Short task
Everything from the first line down to the line containing "return np.array([side *" should be reproduced exactly; please include nothing else.

══════

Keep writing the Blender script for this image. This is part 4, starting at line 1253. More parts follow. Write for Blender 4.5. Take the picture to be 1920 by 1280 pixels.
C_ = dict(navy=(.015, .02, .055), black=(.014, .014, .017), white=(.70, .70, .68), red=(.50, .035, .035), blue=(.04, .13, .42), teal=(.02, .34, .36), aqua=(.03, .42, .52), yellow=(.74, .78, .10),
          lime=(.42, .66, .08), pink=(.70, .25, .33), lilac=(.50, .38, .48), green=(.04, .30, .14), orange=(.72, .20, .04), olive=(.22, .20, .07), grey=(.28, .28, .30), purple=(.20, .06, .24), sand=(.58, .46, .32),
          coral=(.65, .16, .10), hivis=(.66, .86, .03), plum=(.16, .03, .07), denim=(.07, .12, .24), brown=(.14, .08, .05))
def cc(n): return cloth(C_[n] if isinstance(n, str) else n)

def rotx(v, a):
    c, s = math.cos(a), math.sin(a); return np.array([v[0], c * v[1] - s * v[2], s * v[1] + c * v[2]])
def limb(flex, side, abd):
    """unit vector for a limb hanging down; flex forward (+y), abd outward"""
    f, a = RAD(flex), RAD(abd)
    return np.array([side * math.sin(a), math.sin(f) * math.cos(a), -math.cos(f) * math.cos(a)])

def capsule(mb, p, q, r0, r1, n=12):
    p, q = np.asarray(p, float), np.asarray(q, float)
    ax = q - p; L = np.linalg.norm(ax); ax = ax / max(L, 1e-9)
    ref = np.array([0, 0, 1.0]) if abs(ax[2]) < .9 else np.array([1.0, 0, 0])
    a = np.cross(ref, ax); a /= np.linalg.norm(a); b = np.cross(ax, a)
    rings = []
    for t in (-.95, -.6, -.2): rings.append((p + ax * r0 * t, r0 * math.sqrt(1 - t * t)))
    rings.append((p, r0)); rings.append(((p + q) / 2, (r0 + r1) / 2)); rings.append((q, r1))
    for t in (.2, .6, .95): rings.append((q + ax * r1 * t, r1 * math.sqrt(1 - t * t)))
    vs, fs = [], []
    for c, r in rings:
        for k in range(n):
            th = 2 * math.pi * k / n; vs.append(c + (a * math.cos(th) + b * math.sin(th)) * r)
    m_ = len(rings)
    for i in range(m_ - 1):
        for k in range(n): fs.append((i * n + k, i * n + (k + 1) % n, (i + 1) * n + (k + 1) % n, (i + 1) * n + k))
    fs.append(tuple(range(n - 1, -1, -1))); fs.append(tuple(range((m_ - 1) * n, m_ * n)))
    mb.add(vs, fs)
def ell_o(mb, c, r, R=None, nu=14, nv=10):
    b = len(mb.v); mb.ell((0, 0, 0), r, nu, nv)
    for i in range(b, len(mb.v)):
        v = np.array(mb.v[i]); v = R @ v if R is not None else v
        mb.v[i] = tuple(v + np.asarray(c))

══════

Solution to this task
Keep writing the Blender script for this image. This is part 4, starting at line 1253. More parts follow. Write for Blender 4.5. Take the picture to be 1920 by 1280 pixels.
C_ = dict(navy=(.015, .02, .055), black=(.014, .014, .017), white=(.70, .70, .68), red=(.50, .035, .035), blue=(.04, .13, .42), teal=(.02, .34, .36), aqua=(.03, .42, .52), yellow=(.74, .78, .10),
          lime=(.42, .66, .08), pink=(.70, .25, .33), lilac=(.50, .38, .48), green=(.04, .30, .14), orange=(.72, .20, .04), olive=(.22, .20, .07), grey=(.28, .28, .30), purple=(.20, .06, .24), sand=(.58, .46, .32),
          coral=(.65, .16, .10), hivis=(.66, .86, .03), plum=(.16, .03, .07), denim=(.07, .12, .24), brown=(.14, .08, .05))
def cc(n): return cloth(C_[n] if isinstance(n, str) else n)

def rotx(v, a):
    c, s = math.cos(a), math.sin(a); return np.array([v[0], c * v[1] - s * v[2], s * v[1] + c * v[2]])
def limb(flex, side, abd):
    """unit vector for a limb hanging down; flex forward (+y), abd outward"""
    f, a = RAD(flex), RAD(abd)
    return np.array([side * math.sin(a), math.sin(f) * math.cos(a), -math.cos(f) * math.cos(a)])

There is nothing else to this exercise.